━━ DATA ━━
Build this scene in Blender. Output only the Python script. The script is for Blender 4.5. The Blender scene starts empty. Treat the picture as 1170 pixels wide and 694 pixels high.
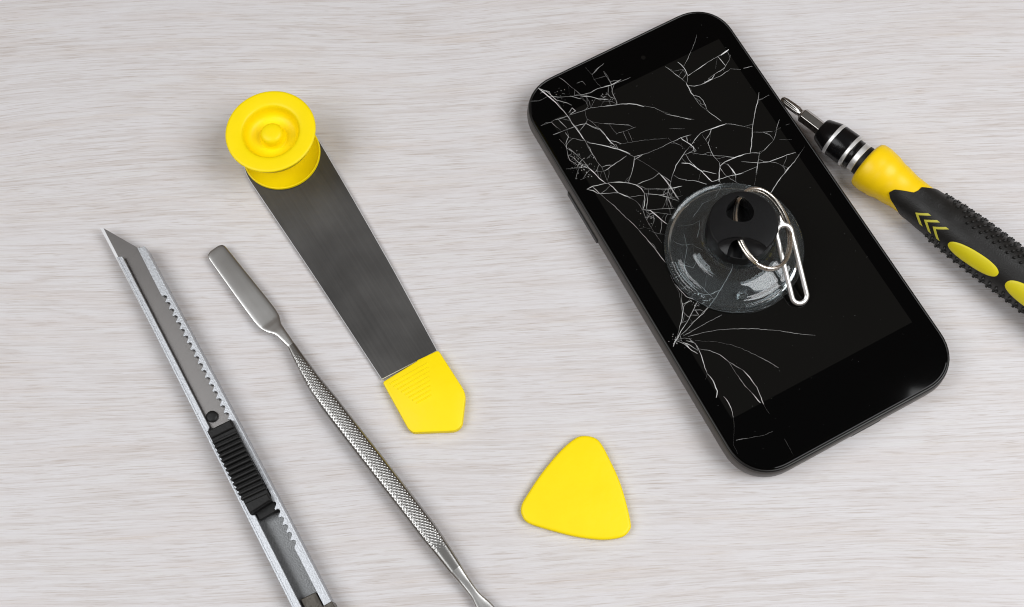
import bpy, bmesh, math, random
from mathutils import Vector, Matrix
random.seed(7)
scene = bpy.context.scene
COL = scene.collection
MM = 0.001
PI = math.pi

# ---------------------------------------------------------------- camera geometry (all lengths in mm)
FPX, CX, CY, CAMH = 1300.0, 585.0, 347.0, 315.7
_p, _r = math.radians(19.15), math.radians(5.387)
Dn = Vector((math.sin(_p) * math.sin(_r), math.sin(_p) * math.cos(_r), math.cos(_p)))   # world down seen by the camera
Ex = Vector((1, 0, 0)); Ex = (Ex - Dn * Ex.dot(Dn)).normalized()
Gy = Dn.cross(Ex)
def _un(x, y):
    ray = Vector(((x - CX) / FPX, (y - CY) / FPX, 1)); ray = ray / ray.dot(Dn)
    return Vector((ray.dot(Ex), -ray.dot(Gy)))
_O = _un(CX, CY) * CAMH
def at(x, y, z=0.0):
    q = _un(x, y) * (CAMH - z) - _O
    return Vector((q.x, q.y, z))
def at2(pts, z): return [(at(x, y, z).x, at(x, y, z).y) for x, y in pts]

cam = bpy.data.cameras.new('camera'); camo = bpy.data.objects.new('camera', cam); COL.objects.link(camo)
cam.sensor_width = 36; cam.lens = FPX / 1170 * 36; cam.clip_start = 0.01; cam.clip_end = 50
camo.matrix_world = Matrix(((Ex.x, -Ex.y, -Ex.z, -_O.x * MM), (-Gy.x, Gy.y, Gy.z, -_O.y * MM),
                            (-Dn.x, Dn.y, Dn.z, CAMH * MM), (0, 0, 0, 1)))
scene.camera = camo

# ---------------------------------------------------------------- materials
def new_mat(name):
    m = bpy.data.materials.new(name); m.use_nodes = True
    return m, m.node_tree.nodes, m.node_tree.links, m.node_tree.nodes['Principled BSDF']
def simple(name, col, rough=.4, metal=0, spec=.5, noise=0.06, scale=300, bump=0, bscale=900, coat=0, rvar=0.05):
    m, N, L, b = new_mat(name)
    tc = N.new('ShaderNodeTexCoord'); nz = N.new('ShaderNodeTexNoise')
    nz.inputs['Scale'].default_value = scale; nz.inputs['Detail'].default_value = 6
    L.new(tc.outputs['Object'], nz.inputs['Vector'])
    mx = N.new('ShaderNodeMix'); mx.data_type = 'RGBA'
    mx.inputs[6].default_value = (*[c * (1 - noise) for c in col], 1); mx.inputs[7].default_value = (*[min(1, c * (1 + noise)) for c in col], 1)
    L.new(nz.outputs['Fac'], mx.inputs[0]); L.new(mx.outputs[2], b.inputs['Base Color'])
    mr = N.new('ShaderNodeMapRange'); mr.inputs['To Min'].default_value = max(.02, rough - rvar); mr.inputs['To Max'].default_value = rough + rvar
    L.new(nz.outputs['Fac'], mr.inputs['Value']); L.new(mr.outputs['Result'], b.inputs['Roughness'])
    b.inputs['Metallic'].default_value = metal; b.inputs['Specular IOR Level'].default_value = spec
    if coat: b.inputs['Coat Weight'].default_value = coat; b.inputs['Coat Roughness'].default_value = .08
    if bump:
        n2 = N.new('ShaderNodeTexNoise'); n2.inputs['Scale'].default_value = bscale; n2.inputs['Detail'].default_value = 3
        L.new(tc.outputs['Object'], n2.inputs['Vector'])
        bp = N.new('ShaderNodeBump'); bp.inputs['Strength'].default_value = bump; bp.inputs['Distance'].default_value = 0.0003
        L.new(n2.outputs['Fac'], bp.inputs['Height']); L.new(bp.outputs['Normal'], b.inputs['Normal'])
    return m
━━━
━━ DATA ━━
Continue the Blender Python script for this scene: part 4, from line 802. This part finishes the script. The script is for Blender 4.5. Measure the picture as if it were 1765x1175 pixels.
━━━
━━ DATA ━━
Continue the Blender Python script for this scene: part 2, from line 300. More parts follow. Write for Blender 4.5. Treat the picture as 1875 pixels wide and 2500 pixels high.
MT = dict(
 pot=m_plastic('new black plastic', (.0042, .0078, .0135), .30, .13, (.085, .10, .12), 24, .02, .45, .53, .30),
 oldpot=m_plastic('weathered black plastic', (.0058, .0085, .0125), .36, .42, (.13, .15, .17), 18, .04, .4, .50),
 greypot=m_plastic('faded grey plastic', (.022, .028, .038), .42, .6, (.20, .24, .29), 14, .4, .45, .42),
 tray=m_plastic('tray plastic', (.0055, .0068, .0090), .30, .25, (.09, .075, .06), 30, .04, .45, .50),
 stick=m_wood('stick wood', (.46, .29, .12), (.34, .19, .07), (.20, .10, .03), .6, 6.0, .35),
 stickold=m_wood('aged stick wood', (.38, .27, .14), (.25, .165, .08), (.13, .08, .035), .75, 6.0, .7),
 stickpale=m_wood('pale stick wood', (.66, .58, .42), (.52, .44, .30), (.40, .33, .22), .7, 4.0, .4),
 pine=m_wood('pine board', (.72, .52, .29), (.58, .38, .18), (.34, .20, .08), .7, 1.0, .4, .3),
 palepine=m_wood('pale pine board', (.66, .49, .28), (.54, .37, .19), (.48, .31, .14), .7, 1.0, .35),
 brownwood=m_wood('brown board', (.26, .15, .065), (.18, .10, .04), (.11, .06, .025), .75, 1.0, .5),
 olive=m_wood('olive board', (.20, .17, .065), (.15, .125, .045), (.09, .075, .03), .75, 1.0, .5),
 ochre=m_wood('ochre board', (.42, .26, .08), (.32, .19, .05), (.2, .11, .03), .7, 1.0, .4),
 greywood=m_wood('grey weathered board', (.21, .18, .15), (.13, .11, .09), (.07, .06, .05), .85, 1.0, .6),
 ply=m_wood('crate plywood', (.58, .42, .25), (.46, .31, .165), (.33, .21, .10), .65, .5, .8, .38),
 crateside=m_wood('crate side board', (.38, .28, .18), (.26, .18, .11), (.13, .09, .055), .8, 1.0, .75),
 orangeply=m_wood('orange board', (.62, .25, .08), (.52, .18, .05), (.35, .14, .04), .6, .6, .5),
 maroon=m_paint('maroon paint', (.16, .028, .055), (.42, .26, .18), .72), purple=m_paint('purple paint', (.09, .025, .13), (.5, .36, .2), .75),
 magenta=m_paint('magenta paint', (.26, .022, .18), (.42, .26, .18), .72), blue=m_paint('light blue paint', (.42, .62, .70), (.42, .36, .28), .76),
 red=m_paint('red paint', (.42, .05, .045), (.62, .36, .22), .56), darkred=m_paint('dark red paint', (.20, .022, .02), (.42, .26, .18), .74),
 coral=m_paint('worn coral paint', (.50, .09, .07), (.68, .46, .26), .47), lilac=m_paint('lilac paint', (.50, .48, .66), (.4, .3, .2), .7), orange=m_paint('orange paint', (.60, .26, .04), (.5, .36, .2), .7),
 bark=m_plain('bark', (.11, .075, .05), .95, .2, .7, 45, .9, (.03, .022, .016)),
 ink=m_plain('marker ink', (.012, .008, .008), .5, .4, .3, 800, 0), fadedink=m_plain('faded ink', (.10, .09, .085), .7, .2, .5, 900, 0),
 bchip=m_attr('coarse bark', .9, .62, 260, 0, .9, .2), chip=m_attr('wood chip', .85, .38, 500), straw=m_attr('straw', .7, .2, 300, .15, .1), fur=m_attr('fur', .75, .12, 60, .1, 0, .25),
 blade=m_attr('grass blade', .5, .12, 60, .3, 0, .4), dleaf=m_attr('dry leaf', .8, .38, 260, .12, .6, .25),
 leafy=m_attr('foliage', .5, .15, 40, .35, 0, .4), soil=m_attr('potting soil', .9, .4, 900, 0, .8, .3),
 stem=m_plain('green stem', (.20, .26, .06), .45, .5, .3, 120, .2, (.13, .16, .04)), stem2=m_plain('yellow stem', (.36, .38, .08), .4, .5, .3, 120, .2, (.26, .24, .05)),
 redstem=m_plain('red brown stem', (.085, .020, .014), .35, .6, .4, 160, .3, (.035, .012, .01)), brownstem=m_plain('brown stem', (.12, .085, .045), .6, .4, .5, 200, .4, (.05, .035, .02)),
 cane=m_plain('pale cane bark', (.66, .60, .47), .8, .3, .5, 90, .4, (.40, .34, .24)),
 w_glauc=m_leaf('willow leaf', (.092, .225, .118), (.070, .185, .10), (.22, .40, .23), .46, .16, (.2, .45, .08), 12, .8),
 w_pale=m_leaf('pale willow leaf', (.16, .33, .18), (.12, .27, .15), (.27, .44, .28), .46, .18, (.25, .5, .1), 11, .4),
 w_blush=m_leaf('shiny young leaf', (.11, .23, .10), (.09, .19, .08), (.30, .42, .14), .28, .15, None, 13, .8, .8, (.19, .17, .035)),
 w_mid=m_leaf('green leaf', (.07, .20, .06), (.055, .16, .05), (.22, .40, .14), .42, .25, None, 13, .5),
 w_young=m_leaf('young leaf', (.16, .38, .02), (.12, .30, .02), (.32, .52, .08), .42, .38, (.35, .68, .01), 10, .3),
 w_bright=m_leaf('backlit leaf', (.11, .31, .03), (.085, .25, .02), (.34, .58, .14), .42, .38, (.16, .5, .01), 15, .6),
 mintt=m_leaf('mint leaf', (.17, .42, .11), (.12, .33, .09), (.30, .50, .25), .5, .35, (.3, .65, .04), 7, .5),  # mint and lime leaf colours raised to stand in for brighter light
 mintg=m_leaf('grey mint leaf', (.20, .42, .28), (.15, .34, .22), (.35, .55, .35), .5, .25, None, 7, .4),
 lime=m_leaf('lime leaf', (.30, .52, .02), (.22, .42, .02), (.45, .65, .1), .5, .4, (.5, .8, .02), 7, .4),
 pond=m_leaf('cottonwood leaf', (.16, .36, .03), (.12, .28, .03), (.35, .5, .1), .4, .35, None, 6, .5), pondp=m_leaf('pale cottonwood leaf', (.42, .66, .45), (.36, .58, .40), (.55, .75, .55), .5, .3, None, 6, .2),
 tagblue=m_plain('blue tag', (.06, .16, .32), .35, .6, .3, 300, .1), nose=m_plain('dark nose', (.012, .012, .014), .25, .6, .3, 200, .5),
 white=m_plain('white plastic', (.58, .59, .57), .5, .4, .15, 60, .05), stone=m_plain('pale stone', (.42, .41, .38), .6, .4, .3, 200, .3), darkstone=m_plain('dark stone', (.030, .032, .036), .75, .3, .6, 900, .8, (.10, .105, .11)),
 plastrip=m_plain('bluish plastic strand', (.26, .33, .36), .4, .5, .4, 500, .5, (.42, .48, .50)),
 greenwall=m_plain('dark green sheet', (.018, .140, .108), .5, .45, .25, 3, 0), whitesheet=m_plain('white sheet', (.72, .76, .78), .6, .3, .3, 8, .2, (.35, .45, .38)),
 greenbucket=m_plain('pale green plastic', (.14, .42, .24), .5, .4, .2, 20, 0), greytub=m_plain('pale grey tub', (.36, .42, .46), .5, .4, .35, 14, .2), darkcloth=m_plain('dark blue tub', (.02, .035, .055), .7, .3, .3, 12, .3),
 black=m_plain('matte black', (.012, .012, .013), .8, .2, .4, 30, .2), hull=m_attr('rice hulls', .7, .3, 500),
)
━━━
■ **EXERCISE REQUIREMENTS**: Return each line of the data that contains the string "Continue".

■ **RESULT FOR THIS EXERCISE**:
Continue the Blender Python script for this scene: part 4, from line 802. This part finishes the script. The script is for Blender 4.5. Measure the picture as if it were 1765x1175 pixels.
Continue the Blender Python script for this scene: part 2, from line 300. More parts follow. Write for Blender 4.5. Treat the picture as 1875 pixels wide and 2500 pixels high.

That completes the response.